Deux jours après l’article du Wall Street Journal, Neumann annonce à ses collègues qu’il ne quittera jamais son poste de PDG. Sauf que le lendemain, son directeur administratif et financier, Artie Minson, et l’un de ses principaux investisseurs, Artie Eisenberg, conviennent lors d’une réunion téléphonique avec d’autres acteurs que Neumann doit dégager. Le dimanche, il va voir Jamie Dimon chez JP Morgan qui lui dit que pas un sou n’arrivera tant qu’il n’aura pas démissionné. Et que sans argent, WeWork fera vite faillite, puisque son patron n’aura pas les fonds pour rembourser les 380 millions de dollars qu’il a empruntés en pariant sur la montée de son action, aujourd’hui sans valeur. Le mardi suivant, Neumann doit concéder la défaite. L’entrée en bourse n’aura vraisemblablement jamais lieu et il quitte ses fonctions à la tête de l’entreprise.
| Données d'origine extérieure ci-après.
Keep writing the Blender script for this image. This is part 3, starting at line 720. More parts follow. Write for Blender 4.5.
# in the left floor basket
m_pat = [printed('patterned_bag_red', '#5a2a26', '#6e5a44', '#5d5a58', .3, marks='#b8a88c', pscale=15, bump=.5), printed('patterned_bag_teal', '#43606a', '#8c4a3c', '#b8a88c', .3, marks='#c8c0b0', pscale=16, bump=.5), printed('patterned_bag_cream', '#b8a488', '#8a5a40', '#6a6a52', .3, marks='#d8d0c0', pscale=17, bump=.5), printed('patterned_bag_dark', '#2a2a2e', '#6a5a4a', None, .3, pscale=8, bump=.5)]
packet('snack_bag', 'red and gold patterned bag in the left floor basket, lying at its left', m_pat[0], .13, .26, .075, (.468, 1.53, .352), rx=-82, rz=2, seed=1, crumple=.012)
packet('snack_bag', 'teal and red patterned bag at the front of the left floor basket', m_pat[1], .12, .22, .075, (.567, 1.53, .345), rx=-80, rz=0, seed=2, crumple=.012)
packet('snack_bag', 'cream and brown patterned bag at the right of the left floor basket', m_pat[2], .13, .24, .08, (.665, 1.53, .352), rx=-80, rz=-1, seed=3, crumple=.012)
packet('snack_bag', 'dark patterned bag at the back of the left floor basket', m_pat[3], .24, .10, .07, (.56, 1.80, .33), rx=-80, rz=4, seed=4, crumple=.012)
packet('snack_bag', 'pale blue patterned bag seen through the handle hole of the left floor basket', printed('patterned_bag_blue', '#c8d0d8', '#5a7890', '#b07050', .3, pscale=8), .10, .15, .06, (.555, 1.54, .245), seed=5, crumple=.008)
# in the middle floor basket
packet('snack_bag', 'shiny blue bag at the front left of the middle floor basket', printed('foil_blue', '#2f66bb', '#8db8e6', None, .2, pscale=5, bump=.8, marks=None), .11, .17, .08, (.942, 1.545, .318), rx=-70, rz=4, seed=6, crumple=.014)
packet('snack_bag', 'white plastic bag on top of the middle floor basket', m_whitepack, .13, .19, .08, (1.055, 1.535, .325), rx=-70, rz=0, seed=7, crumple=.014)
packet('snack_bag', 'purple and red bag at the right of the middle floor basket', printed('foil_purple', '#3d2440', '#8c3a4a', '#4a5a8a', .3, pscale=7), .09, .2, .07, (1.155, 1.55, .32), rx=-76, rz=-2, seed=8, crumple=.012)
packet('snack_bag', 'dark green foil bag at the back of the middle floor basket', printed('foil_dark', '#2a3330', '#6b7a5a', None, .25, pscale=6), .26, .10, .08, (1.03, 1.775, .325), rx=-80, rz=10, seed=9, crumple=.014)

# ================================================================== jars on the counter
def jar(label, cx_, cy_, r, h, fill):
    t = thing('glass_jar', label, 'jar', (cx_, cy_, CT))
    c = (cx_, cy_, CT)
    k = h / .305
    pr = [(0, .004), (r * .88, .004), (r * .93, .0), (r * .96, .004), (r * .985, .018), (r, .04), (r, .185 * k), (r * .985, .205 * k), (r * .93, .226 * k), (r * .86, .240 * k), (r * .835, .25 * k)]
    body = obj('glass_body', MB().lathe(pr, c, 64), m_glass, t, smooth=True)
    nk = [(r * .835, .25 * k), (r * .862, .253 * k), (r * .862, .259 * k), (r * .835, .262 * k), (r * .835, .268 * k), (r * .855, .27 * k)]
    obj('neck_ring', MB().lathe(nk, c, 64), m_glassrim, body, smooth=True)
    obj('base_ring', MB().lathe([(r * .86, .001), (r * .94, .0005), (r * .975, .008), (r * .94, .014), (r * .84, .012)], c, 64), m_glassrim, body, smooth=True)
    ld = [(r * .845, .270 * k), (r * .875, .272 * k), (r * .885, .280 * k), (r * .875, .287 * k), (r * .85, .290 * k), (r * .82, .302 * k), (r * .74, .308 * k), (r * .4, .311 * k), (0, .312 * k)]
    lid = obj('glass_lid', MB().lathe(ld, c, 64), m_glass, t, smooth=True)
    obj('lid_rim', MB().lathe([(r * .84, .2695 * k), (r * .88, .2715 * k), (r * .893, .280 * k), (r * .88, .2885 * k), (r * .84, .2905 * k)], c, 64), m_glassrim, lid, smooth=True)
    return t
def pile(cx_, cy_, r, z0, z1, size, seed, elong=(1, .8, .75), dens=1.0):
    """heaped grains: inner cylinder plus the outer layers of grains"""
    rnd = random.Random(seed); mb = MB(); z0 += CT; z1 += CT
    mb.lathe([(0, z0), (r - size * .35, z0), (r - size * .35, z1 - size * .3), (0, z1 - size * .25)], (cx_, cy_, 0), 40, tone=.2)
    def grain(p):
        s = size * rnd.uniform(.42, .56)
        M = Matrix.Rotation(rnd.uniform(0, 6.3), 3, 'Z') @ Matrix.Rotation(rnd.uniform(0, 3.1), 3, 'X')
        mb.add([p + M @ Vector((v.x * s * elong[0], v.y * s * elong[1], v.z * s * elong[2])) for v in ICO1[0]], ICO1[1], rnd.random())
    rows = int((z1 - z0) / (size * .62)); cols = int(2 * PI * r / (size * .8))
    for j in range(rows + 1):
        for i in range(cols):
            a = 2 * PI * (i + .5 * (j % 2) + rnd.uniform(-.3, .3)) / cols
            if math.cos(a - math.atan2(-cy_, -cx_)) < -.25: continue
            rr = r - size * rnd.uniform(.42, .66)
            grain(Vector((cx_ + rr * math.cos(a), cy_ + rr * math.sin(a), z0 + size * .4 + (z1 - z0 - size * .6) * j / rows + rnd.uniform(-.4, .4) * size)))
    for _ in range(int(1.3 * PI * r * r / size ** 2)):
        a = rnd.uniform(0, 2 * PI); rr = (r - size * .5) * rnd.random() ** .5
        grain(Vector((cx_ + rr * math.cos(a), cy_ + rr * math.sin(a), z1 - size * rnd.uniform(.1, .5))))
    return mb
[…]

La chute de WeWork et de son patron est l’une des plus spectaculaires de l’histoire récente. Mais cet Icare de la Silicon Valley s’était ménagé un parachute très, très doré, puisqu’il est parti avec un milliard de dollars en actions, un prêt de 500 millions pour rembourser ses emprunts précédents et une commission de 185 millions comme consultant. Ces sommes invraisemblables n’ont visiblement pas apaisé sa rage, selon ceux qui l’ont rencontré depuis. Il serait convaincu d’avoir été traqué par la société de sécurité israélienne Black Cube, celle que Harvey Weinstein a payée pour surveiller Ronan Farrow. Des agents auraient fouillé ses dossiers pour en tirer des éléments compromettant sa réputation, l’obligeant à démissionner. Il a vécu reclus dans son appartement de Gramercy, passant ses journées à ruminer pour comprendre comment les choses ont pu tourner si mal pour lui.